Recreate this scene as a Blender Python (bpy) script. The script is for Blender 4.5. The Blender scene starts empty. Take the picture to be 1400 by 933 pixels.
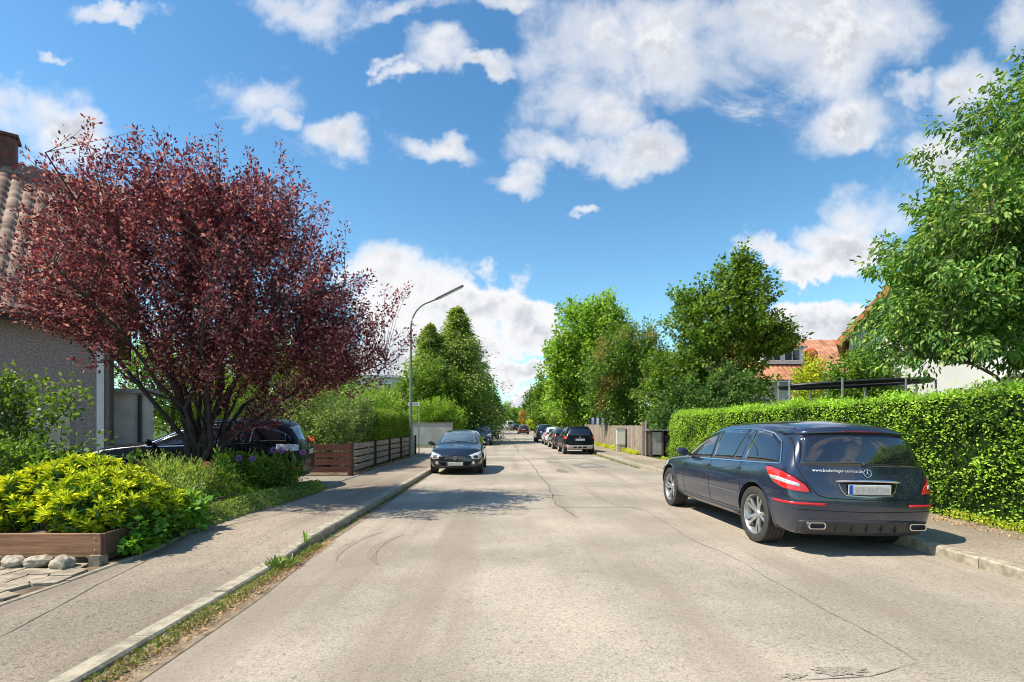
import bpy, bmesh, math, random
import numpy as np
from mathutils import Vector, Matrix
from mathutils.bvhtree import BVHTree
R = math.radians
SC = bpy.context.scene
COL = SC.collection
# ------------------------------------------------------------------ camera
cam_d = bpy.data.cameras.new('camera'); cam = bpy.data.objects.new('camera', cam_d); COL.objects.link(cam)
cam.location = (0, 0, 1.55); cam.rotation_euler = (R(90), 0, 0)
cam_d.lens = 18; cam_d.sensor_width = 36; cam_d.shift_y = 0.084
cam_d.clip_end = 3000; cam_d.clip_start = 0.05
SC.camera = cam
# ------------------------------------------------------------------ exposure
SC.view_settings.view_transform = 'Standard'; SC.view_settings.look = 'None'
SC.view_settings.gamma = 1.0; SC.view_settings.use_curve_mapping = False
SC.view_settings.exposure = 0.80
SC.cycles.use_denoising = True; SC.cycles.filter_width = 1.0; SC.cycles.pixel_filter_type = 'BLACKMAN_HARRIS'
SC.cycles.max_bounces = 6; SC.cycles.diffuse_bounces = 3; SC.cycles.glossy_bounces = 3
SC.cycles.transmission_bounces = 3; SC.cycles.transparent_max_bounces = 4
SC.cycles.sample_clamp_indirect = 6
# ------------------------------------------------------------------ sun
SUN_TO = Vector((-0.72, -0.15, 1.0)).normalized()      # direction from the ground to the sun
sun_d = bpy.data.lights.new('sun', 'SUN'); sun = bpy.data.objects.new('sun', sun_d); COL.objects.link(sun)
sun_d.energy = 4.2; sun_d.angle = R(0.5); sun_d.color = (1.0, 0.91, 0.76)
sun.rotation_euler = SUN_TO.to_track_quat('Z', 'Y').to_euler()
sun.location = (-30, -10, 50)
ELEV = math.asin(SUN_TO.z); AZ = math.atan2(SUN_TO.x, SUN_TO.y)
# ------------------------------------------------------------------ world: sky + clouds
W = bpy.data.worlds.new('World'); SC.world = W; W.use_nodes = True
def wire(nt, a, b): nt.links.new(a, b)
class T:
    """small helper round a node tree"""
    def __init__(s, nt): s.nt = nt
    def n(s, kind, **kw):
        nd = s.nt.nodes.new(kind)
        for k, v in kw.items(): setattr(nd, k, v)
        return nd
    def put(s, nd, i, v):
        sock = nd.inputs[i]
        if isinstance(v, bpy.types.NodeSocket): s.nt.links.new(v, sock)
        else: sock.default_value = v
    def m(s, op, a, b=None, c=None, clamp=False):
        nd = s.n('ShaderNodeMath', operation=op, use_clamp=clamp)
        for i, v in enumerate((a, b, c)):
            if v is not None: s.put(nd, i, v)
        return nd.outputs[0]
    def v(s, op, a, b=None, out=0):
        nd = s.n('ShaderNodeVectorMath', operation=op)
        s.put(nd, 0, a)
        if b is not None:
            if op == 'SCALE': s.put(nd, 3, b)
            else: s.put(nd, 1, b)
        return nd.outputs[out]
    def mixc(s, f, a, b, mode='MIX'):
        nd = s.n('ShaderNodeMix', data_type='RGBA', blend_type=mode)
        s.put(nd, 0, f); s.put(nd, 6, a); s.put(nd, 7, b)
        return nd.outputs[2]
    def noise(s, vec, scale, detail=4, rough=0.5, out=0, dist=0.0):
        nd = s.n('ShaderNodeTexNoise')
        if vec is not None: s.put(nd, 'Vector', vec)
        nd.inputs['Scale'].default_value = scale; nd.inputs['Detail'].default_value = detail
        nd.inputs['Roughness'].default_value = rough; nd.inputs['Distortion'].default_value = dist
        return nd.outputs[out]
    def ramp(s, f, stops, interp='LINEAR'):
        nd = s.n('ShaderNodeValToRGB'); cr = nd.color_ramp; cr.interpolation = interp
        while len(cr.elements) < len(stops): cr.elements.new(0.5)
        for e, (p, c) in zip(cr.elements, stops):
            e.position = p; e.color = (c[0], c[1], c[2], 1) if hasattr(c, '__len__') else (c, c, c, 1)
        s.put(nd, 0, f); return nd.outputs[0]
    def maprange(s, v, a, b, c=0.0, d=1.0, smooth=True):
        nd = s.n('ShaderNodeMapRange', interpolation_type='SMOOTHSTEP' if smooth else 'LINEAR')
        for i, x in enumerate((v, a, b, c, d)): s.put(nd, i, x)
        return nd.outputs[0]
wt = T(W.node_tree); W.node_tree.nodes.clear()
sky = wt.n('ShaderNodeTexSky', sky_type='NISHITA', sun_disc=False)
sky.sun_elevation = ELEV; sky.sun_rotation = AZ; sky.altitude = 500
sky.air_density = 1.0; sky.dust_density = 0.6; sky.ozone_density = 2.2
tc = wt.n('ShaderNodeTexCoord').outputs['Generated']
sep = wt.n('ShaderNodeSeparateXYZ'); wire(W.node_tree, tc, sep.inputs[0])
ay = wt.m('MAXIMUM', wt.m('ABSOLUTE', sep.outputs[1]), 0.22)
u = wt.m('DIVIDE', sep.outputs[0], ay); v_ = wt.m('DIVIDE', sep.outputs[2], ay)
cmb = wt.n('ShaderNodeCombineXYZ'); wire(W.node_tree, u, cmb.inputs[0]); wire(W.node_tree, v_, cmb.inputs[1])
uv = cmb.outputs[0]
wob = wt.v('SCALE', wt.v('SUBTRACT', wt.noise(uv, 3.2, 5, 0.55, out=1), (0.5, 0.5, 0.5)), 0.20)
wob2 = wt.v('SCALE', wt.v('SUBTRACT', wt.noise(uv, 11, 4, 0.6, out=1), (0.5, 0.5, 0.5)), 0.11)
uvw = wt.v('ADD', wt.v('ADD', uv, wob), wob2)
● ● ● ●
AIM OF THE EXERCISE: Return all of the data exactly as written, and drop the pictures.

REPLY TO THE TASK:
Recreate this scene as a Blender Python (bpy) script. The script is for Blender 4.5. The Blender scene starts empty. Take the picture to be 1400 by 933 pixels.
import bpy, bmesh, math, random
import numpy as np
from mathutils import Vector, Matrix
from mathutils.bvhtree import BVHTree
R = math.radians
SC = bpy.context.scene
COL = SC.collection
# ------------------------------------------------------------------ camera
cam_d = bpy.data.cameras.new('camera'); cam = bpy.data.objects.new('camera', cam_d); COL.objects.link(cam)
cam.location = (0, 0, 1.55); cam.rotation_euler = (R(90), 0, 0)
cam_d.lens = 18; cam_d.sensor_width = 36; cam_d.shift_y = 0.084
cam_d.clip_end = 3000; cam_d.clip_start = 0.05
SC.camera = cam
# ------------------------------------------------------------------ exposure
SC.view_settings.view_transform = 'Standard'; SC.view_settings.look = 'None'
SC.view_settings.gamma = 1.0; SC.view_settings.use_curve_mapping = False
SC.view_settings.exposure = 0.80
SC.cycles.use_denoising = True; SC.cycles.filter_width = 1.0; SC.cycles.pixel_filter_type = 'BLACKMAN_HARRIS'
SC.cycles.max_bounces = 6; SC.cycles.diffuse_bounces = 3; SC.cycles.glossy_bounces = 3
SC.cycles.transmission_bounces = 3; SC.cycles.transparent_max_bounces = 4
SC.cycles.sample_clamp_indirect = 6
# ------------------------------------------------------------------ sun
SUN_TO = Vector((-0.72, -0.15, 1.0)).normalized()      # direction from the ground to the sun
sun_d = bpy.data.lights.new('sun', 'SUN'); sun = bpy.data.objects.new('sun', sun_d); COL.objects.link(sun)
sun_d.energy = 4.2; sun_d.angle = R(0.5); sun_d.color = (1.0, 0.91, 0.76)
sun.rotation_euler = SUN_TO.to_track_quat('Z', 'Y').to_euler()
sun.location = (-30, -10, 50)
ELEV = math.asin(SUN_TO.z); AZ = math.atan2(SUN_TO.x, SUN_TO.y)
# ------------------------------------------------------------------ world: sky + clouds
W = bpy.data.worlds.new('World'); SC.world = W; W.use_nodes = True
def wire(nt, a, b): nt.links.new(a, b)
class T:
    """small helper round a node tree"""
    def __init__(s, nt): s.nt = nt
    def n(s, kind, **kw):
        nd = s.nt.nodes.new(kind)
        for k, v in kw.items(): setattr(nd, k, v)
        return nd
    def put(s, nd, i, v):
        sock = nd.inputs[i]
        if isinstance(v, bpy.types.NodeSocket): s.nt.links.new(v, sock)
        else: sock.default_value = v
    def m(s, op, a, b=None, c=None, clamp=False):
        nd = s.n('ShaderNodeMath', operation=op, use_clamp=clamp)
        for i, v in enumerate((a, b, c)):
            if v is not None: s.put(nd, i, v)
        return nd.outputs[0]
    def v(s, op, a, b=None, out=0):
        nd = s.n('ShaderNodeVectorMath', operation=op)
        s.put(nd, 0, a)
        if b is not None:
            if op == 'SCALE': s.put(nd, 3, b)
            else: s.put(nd, 1, b)
        return nd.outputs[out]
    def mixc(s, f, a, b, mode='MIX'):
        nd = s.n('ShaderNodeMix', data_type='RGBA', blend_type=mode)
        s.put(nd, 0, f); s.put(nd, 6, a); s.put(nd, 7, b)
        return nd.outputs[2]
    def noise(s, vec, scale, detail=4, rough=0.5, out=0, dist=0.0):
        nd = s.n('ShaderNodeTexNoise')
        if vec is not None: s.put(nd, 'Vector', vec)
        nd.inputs['Scale'].default_value = scale; nd.inputs['Detail'].default_value = detail
        nd.inputs['Roughness'].default_value = rough; nd.inputs['Distortion'].default_value = dist
        return nd.outputs[out]
    def ramp(s, f, stops, interp='LINEAR'):
        nd = s.n('ShaderNodeValToRGB'); cr = nd.color_ramp; cr.interpolation = interp
        while len(cr.elements) < len(stops): cr.elements.new(0.5)
        for e, (p, c) in zip(cr.elements, stops):
            e.position = p; e.color = (c[0], c[1], c[2], 1) if hasattr(c, '__len__') else (c, c, c, 1)
        s.put(nd, 0, f); return nd.outputs[0]
    def maprange(s, v, a, b, c=0.0, d=1.0, smooth=True):
        nd = s.n('ShaderNodeMapRange', interpolation_type='SMOOTHSTEP' if smooth else 'LINEAR')
        for i, x in enumerate((v, a, b, c, d)): s.put(nd, i, x)
        return nd.outputs[0]
wt = T(W.node_tree); W.node_tree.nodes.clear()
sky = wt.n('ShaderNodeTexSky', sky_type='NISHITA', sun_disc=False)
sky.sun_elevation = ELEV; sky.sun_rotation = AZ; sky.altitude = 500
sky.air_density = 1.0; sky.dust_density = 0.6; sky.ozone_density = 2.2
tc = wt.n('ShaderNodeTexCoord').outputs['Generated']
sep = wt.n('ShaderNodeSeparateXYZ'); wire(W.node_tree, tc, sep.inputs[0])
ay = wt.m('MAXIMUM', wt.m('ABSOLUTE', sep.outputs[1]), 0.22)
u = wt.m('DIVIDE', sep.outputs[0], ay); v_ = wt.m('DIVIDE', sep.outputs[2], ay)
cmb = wt.n('ShaderNodeCombineXYZ'); wire(W.node_tree, u, cmb.inputs[0]); wire(W.node_tree, v_, cmb.inputs[1])
uv = cmb.outputs[0]
wob = wt.v('SCALE', wt.v('SUBTRACT', wt.noise(uv, 3.2, 5, 0.55, out=1), (0.5, 0.5, 0.5)), 0.20)
wob2 = wt.v('SCALE', wt.v('SUBTRACT', wt.noise(uv, 11, 4, 0.6, out=1), (0.5, 0.5, 0.5)), 0.11)
uvw = wt.v('ADD', wt.v('ADD', uv, wob), wob2)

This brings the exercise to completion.